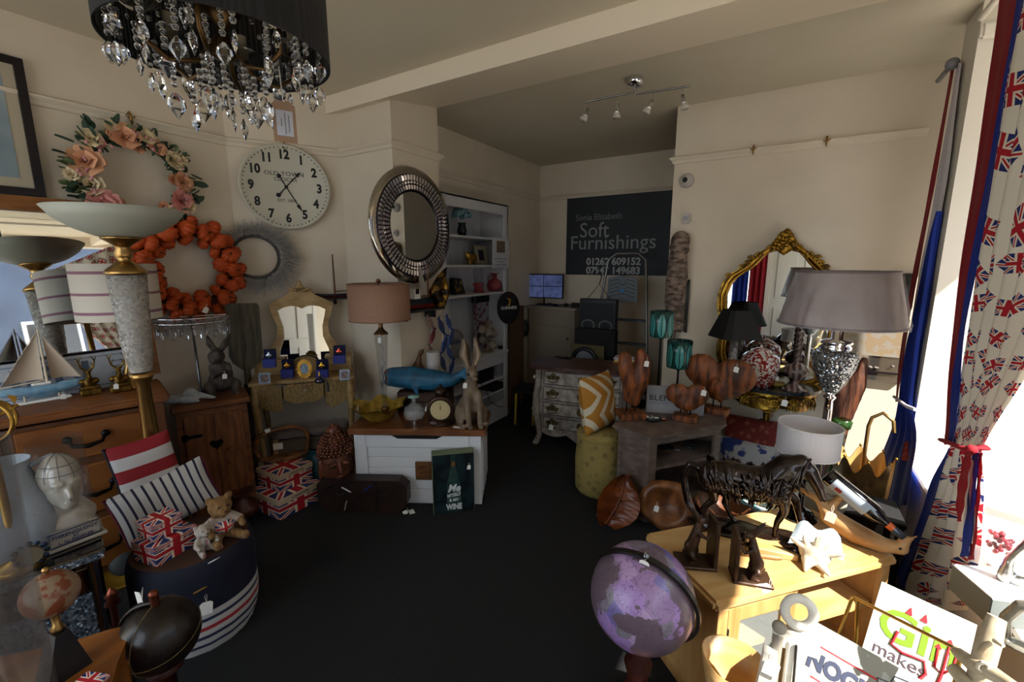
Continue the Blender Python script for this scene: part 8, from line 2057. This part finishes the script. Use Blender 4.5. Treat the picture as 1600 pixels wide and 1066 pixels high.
# driftwood star
p = pd(1518, 1020, 1.30)
DS = thing('driftwood_star', 'bleached driftwood sticks lashed into a star by the window sill', 'ornament', (p.x, p.y, 0))
o0 = Vector((p.x, p.y, 0)); dwm = mat('bleached_driftwood', '#c9bda4', .75, kind='noise', c2='#9a8a70', scale=14, bump=.002)
cpt = p-o0
def stick(pts, rad): B().tube([pd(x, y, d_)-o0 for x, y, d_ in pts], rad, n=8).obj('stick', dwm, DS)
stick([(1558, 965, 1.33), (1546, 1000, 1.31), (1533, 1050, 1.29), (1520, 1110, 1.28)], [.016, .021, .02, .016]); stick([(1495, 1018, 1.34), (1520, 1038, 1.29), (1550, 1052, 1.26), (1585, 1072, 1.24)], [.012, .016, .016, .01]); stick([(1490, 1045, 1.3), (1515, 1072, 1.27), (1530, 1100, 1.26)], [.014, .017, .014])
stick([(1532, 1020, 1.29), (1540, 1008, 1.28), (1548, 1005, 1.28)], [.006, .006, .004]); stick([(1556, 1000, 1.28), (1568, 1010, 1.27)], [.008, .004])
B().tube([pd(1536+9*cos(i), 1042+7*sin(i), 1.255)-o0 for i in range(12)], .004, n=5).obj('lashing', mat('rope', '#cfc6b0', .9), DS)
B().tube([(cpt.x, cpt.y, 0), cpt+Vector((0, 0, -.1))], .01).obj('support_rod', mat('bleached_driftwood'), DS)

# --- on the display sill
ZS = .50
def on_sill(px1, py1): return pz(px1, py1, ZS)
silv = mat('hammered_silver', '#c9c9c6', .18, metal=.9, kind='noise', c2='#8a8a88', scale=20, bump=.002)
p = on_sill(1560, 888); s = ms(66, p)
RV = thing('glass_berry_vase', 'clear glass vase filled with dark raspberries on the window sill', 'vase', p)
B().lathe([(0, 0), (s*.2, 0), (s*.22, s*.08), (s*.24, s*.3), (s*.34, s*.6), (s*.32, s*.85), (s*.2, s*1.0), (s*.24, s*1.05)], 24).obj('glass', glass, RV)
b = B(); random.seed(44)
for i in range(40): b.sph(s*.055, (random.uniform(-.22, .22)*s, random.uniform(-.22, .22)*s, s*random.uniform(.45, .9)), n=7, m=5)
b.obj('berries', mat('dark_berry', '#4a2430', .3, kind='noise', c2='#a03040', scale=20), RV)['kind'] = 'stuff'
p = on_sill(1578, 955)
BXs = thing('grey_display_box', 'grey and white display block under the silver sculpture on the sill', 'box', p, R(20)); B().box(.24, .16, .09, b=.003).obj('block', mat('slate_block', '#6d7472', .5), BXs); B().box(.24, .16, .004, (0, 0, .09)).obj('white_top', WHITE, BXs)
s = ms(110, p)
SV = thing('silver_loop_sculpture', 'hammered silver looped sculpture on the grey display block', 'sculpture', (p.x, p.y, .594), face(p))
blob('loop', [('c', [(-s*.12, 0, .012), (-s*.1, 0, s*.35), (0, 0, s*.62), (s*.14, 0, s*1.0), (s*.2, 0, s*1.4)], [s*.09, s*.06, s*.06, s*.07, s*.05]), ('c', [(-s*.08, 0, s*.1), (s*.12, 0, s*.14), (s*.2, 0, s*.4), (s*.14, 0, s*.62), (0, 0, s*.6)], s*.045)], s*.03, silv, SV)
p = on_sill(1602, 1015); s = ms(95, p)
SO = thing('stone_arch_ornament', 'greyish silver arched ornament standing on the near window sill', 'ornament', p, face(p))
blob('arch', [('c', [(-s*.25, 0, .02), (-s*.27, 0, s*.4), (-s*.15, 0, s*.72), (s*.05, 0, s*.84), (s*.25, 0, s*.7), (s*.3, 0, s*.35), (s*.27, 0, .02)], [s*.09, s*.085, s*.09, s*.1, s*.09, s*.085, s*.09]), ('e', (0, 0, s*.02), (s*.45, s*.2, s*.04))], s*.03, mat('weathered_silver', '#8d897c', .35, metal=.4, kind='noise', c2='#5b574c', scale=16), SO)
# ============================================================ LEFT FOREGROUND
ZO = .42
pc = Vector((-2.10, .755, 0)); rp_ = .225
def stripes(name, axis, stops, period=1.): return stripe_mat(name, axis, stops, period=period)
PF_ = thing('striped_pouf', 'round navy pouf with brown top and white band of navy and red stripes', 'pouf', pc, 0)
B().lathe([(rp_*.88, 0), (rp_*.95, .04), (rp_*1.0, .08), (rp_*1.02, .12), (rp_*1.02, .16), (rp_*1.02, .20)], 64, fn=lambda a, t_: 1+.008*sin(17*a)*(1-t_)).obj('striped_base', stripes('pouf_stripes', 1, [(0, '#b9b7b4'), (.18, '#1a2244'), (.26, '#b9b7b4'), (.40, '#1a2244'), (.48, '#b9b7b4'), (.60, '#9c1f28'), (.68, '#b9b7b4'), (.80, '#1a2244'), (.87, '#b9b7b4')]), PF_)
B().lathe([(rp_*1.02, .20), (rp_*1.02, ZO-.06), (rp_*.98, ZO-.02), (rp_*.93, ZO-.006)], 64).obj('navy_side', navy, PF_)
B().lathe([(rp_*.93, ZO-.006), (rp_*.8, ZO), (0, ZO)], 48).obj('brown_top', mat('brown_suede', '#3d2418', .9, bump=.001, scale=120), PF_)
tdir = (-pc).normalized(); tq = Vector((tdir.x, tdir.y, 0))*rp_*1.03
B().tube([tq+Vector((.0, -.02, ZO-.11)), tq*1.03+Vector((0, 0, ZO-.105)), tq+Vector((0, .03, ZO-.11))], .005, n=6).obj('side_loop', brass, PF_)
price_tag(PF_, tq*1.03+Vector((0, .02, ZO-.17)), .045, rot=math.degrees(face(pc)))
def on_o(px1, py1): return pz(px1, py1, ZO)
flag_box(262, 862, .165, .13, .085, ZO, 30, 'union flag patterned box on the striped pouf, the larger of the two there', False)
flag_box(252, 832, .11, .10, .07, ZO+.092, 26, 'small union flag patterned box on top of the larger one on the pouf', False)
# cushions
p = on_o(285, 812)
NC = thing('navy_striped_cushion', 'long white cushion with narrow navy stripes leaning on the pouf', 'cushion', (0, 0, 0), 0)
q = on_o(278, 828)
NC.matrix_basis = T(q+Vector((-.06, .03, .0))) @ RZ(math.degrees(face(q, 4))) @ RX(-20) @ RY(-14)
cs = cushion(.38, .24, .12)
cs.obj('cover', stripes('navy_stripes', 0, [(0, '#c4c4c6'), (.72, '#1a2040')], 1/11), NC)
for sx in (-1, 1): B().tube([(sx*.185*(1-.03*(1-(2*k/10-1)**2)), 0, .24*k/10) for k in range(11)], .006, n=6).obj('piping', mat('maroon_piping', '#5a1428', .8), NC)
RC = thing('red_striped_cushion', 'square red and white striped cushion standing behind the navy striped one', 'cushion', (0, 0, 0), 0)
q = pd(246, 775, 2.50); q.z = zr(q, 778)
RC.matrix_basis = T(q) @ RZ(math.degrees(face(q, 2))) @ RX(-14) @ RY(-8)
cushion(.235, .29, .11).obj('cover', stripes('red_stripes', 1, [(0, '#8c1422'), (.20, '#c4c4c6'), (.40, '#8c1422'), (.60, '#c4c4c6'), (.80, '#8c1422')]), RC)
B().tube([(-.117*(1-.055*(1-(2*k/10-1)**2)), 0, .29*k/10) for k in range(11)], .006, n=6).obj('piping', navy, RC)
# support: low stool behind the pouf that carries the red cushion
single(B().lathe([(0, 0), (.12, 0), (.12, .02), (.03, .05), (.03, q.z-.06), (.06, q.z-.04), (.06, q.z-.012), (0, q.z-.012)], 32), 'round_pedestal', mat('painted_shade_and_black'), 'dark round pedestal behind the striped pouf under the red cushion', 'table', (q.x, q.y, 0))
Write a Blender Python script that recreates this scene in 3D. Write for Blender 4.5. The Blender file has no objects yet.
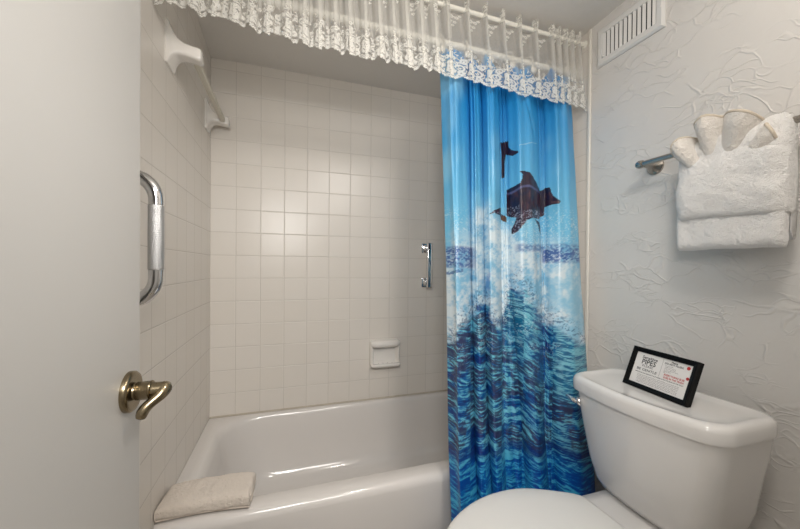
import bpy, bmesh, math
import numpy as np
from mathutils import Vector, Matrix

ZR = 0.38          # height of the tub rim above the floor; all coordinates below are relative to the rim
W = 1.5245         # width of the room = length of the tub
SC = bpy.context.scene
COL = SC.collection
PI = math.pi

# ------------------------------------------------------------------ materials
def new_mat(name):
    m = bpy.data.materials.new(name); m.use_nodes = True
    nt = m.node_tree
    for n in list(nt.nodes):
        nt.nodes.remove(n)
    out = nt.nodes.new('ShaderNodeOutputMaterial')
    b = nt.nodes.new('ShaderNodeBsdfPrincipled')
    nt.links.new(b.outputs[0], out.inputs[0])
    return m, nt, b, out

def N(nt, typ, **kw):
    n = nt.nodes.new(typ)
    for k, v in kw.items():
        setattr(n, k, v)
    return n

def math_node(nt, op, a, b=None, c=None, clamp=False):
    n = nt.nodes.new('ShaderNodeMath'); n.operation = op; n.use_clamp = clamp
    for i, v in enumerate((a, b, c)):
        if v is None: continue
        if isinstance(v, (int, float)): n.inputs[i].default_value = v
        else: nt.links.new(v, n.inputs[i])
    return n.outputs[0]

def simple(name, col, rough=0.5, metal=0.0, coat=0.0, noise=0.0, nscale=20, bump=0.0, bscale=60, bdist=0.002, var=None, ior=1.5, sheen=0.0):
    m, nt, b, out = new_mat(name)
    b.inputs['Base Color'].default_value = (*col, 1)
    b.inputs['Roughness'].default_value = rough
    b.inputs['Metallic'].default_value = metal
    b.inputs['Coat Weight'].default_value = coat
    b.inputs['IOR'].default_value = ior
    b.inputs['Sheen Weight'].default_value = sheen
    tc = N(nt, 'ShaderNodeTexCoord')
    if noise > 0:
        nz = N(nt, 'ShaderNodeTexNoise'); nz.inputs['Scale'].default_value = nscale; nz.inputs['Detail'].default_value = 4
        nt.links.new(tc.outputs['Object'], nz.inputs['Vector'])
        mx = N(nt, 'ShaderNodeMix', data_type='RGBA')
        c2 = var if var else tuple(max(0, c * (1 - noise)) for c in col)
        mx.inputs[6].default_value = (*col, 1); mx.inputs[7].default_value = (*c2, 1)
        nt.links.new(nz.outputs[0], mx.inputs[0]); nt.links.new(mx.outputs[2], b.inputs['Base Color'])
    if bump > 0:
        nz = N(nt, 'ShaderNodeTexNoise'); nz.inputs['Scale'].default_value = bscale; nz.inputs['Detail'].default_value = 5
        nt.links.new(tc.outputs['Object'], nz.inputs['Vector'])
        bp = N(nt, 'ShaderNodeBump'); bp.inputs['Strength'].default_value = bump; bp.inputs['Distance'].default_value = bdist
        nt.links.new(nz.outputs[0], bp.inputs['Height']); nt.links.new(bp.outputs[0], b.inputs['Normal'])
    return m

def tile_mat(name, axis, off, base, T=0.108, g=0.0017, gcol=(0.60, 0.565, 0.52)):
    """glazed square wall tiles, T pitch, laid on axis ('X' or 'Y') by Z"""
    m, nt, b, out = new_mat(name)
    geo = N(nt, 'ShaderNodeNewGeometry')
    sep = N(nt, 'ShaderNodeSeparateXYZ'); nt.links.new(geo.outputs['Position'], sep.inputs[0])
    a = math_node(nt, 'ADD', sep.outputs[axis], off)
    z = math_node(nt, 'SUBTRACT', sep.outputs['Z'], ZR)
    def prep(v):
        s = math_node(nt, 'DIVIDE', v, T)
        cell = math_node(nt, 'FLOOR', s)
        fr = math_node(nt, 'FRACT', s)
        d = math_node(nt, 'SUBTRACT', 0.5, math_node(nt, 'ABSOLUTE', math_node(nt, 'SUBTRACT', fr, 0.5)))
        return cell, math_node(nt, 'MULTIPLY', d, T), fr
    ca, da, fa = prep(a); cz, dz, fz = prep(z)
    d = math_node(nt, 'MINIMUM', da, dz)
    # cushion-edged tile: 0 in the joint -> 1 on the face
    mr = N(nt, 'ShaderNodeMapRange', interpolation_type='SMOOTHERSTEP'); nt.links.new(d, mr.inputs[0])
    mr.inputs[1].default_value = g * 0.25; mr.inputs[2].default_value = g * 1.9
    gm = N(nt, 'ShaderNodeMapRange', interpolation_type='SMOOTHSTEP'); nt.links.new(d, gm.inputs[0])
    gm.inputs[1].default_value = g * 0.35; gm.inputs[2].default_value = g * 0.8
    comb = N(nt, 'ShaderNodeCombineXYZ'); nt.links.new(ca, comb.inputs[0]); nt.links.new(cz, comb.inputs[1])
    wn = N(nt, 'ShaderNodeTexWhiteNoise'); nt.links.new(comb.outputs[0], wn.inputs[0])
    mx = N(nt, 'ShaderNodeMix', data_type='RGBA')
    mx.inputs[6].default_value = (*base, 1); mx.inputs[7].default_value = (base[0]*0.98, base[1]*0.975, base[2]*0.965, 1)
    nt.links.new(wn.outputs[0], mx.inputs[0])
    mg = N(nt, 'ShaderNodeMix', data_type='RGBA')
    mg.inputs[6].default_value = (*gcol, 1); nt.links.new(mx.outputs[2], mg.inputs[7]); nt.links.new(gm.outputs[0], mg.inputs[0])
    nt.links.new(mg.outputs[2], b.inputs['Base Color'])
    rr = N(nt, 'ShaderNodeMapRange'); nt.links.new(gm.outputs[0], rr.inputs[0]); rr.inputs[3].default_value = 0.8; rr.inputs[4].default_value = 0.30
    nt.links.new(rr.outputs[0], b.inputs['Roughness'])
    # height: joint + slight lean of every tile + waviness
    wc = N(nt, 'ShaderNodeSeparateColor'); nt.links.new(wn.outputs[1], wc.inputs[0])
    la = math_node(nt, 'MULTIPLY', math_node(nt, 'SUBTRACT', wc.outputs[0], 0.5), math_node(nt, 'SUBTRACT', fa, 0.5))
    lz = math_node(nt, 'MULTIPLY', math_node(nt, 'SUBTRACT', wc.outputs[1], 0.5), math_node(nt, 'SUBTRACT', fz, 0.5))
    nz = N(nt, 'ShaderNodeTexNoise'); nz.inputs['Scale'].default_value = 9; nz.inputs['Detail'].default_value = 2
    nt.links.new(geo.outputs['Position'], nz.inputs['Vector'])
    h = math_node(nt, 'ADD', mr.outputs[0], math_node(nt, 'MULTIPLY', math_node(nt, 'ADD', la, lz), 0.9))
    h = math_node(nt, 'ADD', h, math_node(nt, 'MULTIPLY', nz.outputs[0], 0.9))
    bp = N(nt, 'ShaderNodeBump'); bp.inputs['Strength'].default_value = 0.7; bp.inputs['Distance'].default_value = 0.0009
    nt.links.new(h, bp.inputs['Height']); nt.links.new(bp.outputs[0], b.inputs['Normal'])
    return m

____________

WHAT IS REQUIRED:
Make an exact copy of the lines from the one with "Write a Blender" through the one with "from mathutils import Vector, Matrix", both ends in, and nothing else. Drop every picture.

WRITTEN RESPONSE:
Write a Blender Python script that recreates this scene in 3D. Write for Blender 4.5. The Blender file has no objects yet.
import bpy, bmesh, math
import numpy as np
from mathutils import Vector, Matrix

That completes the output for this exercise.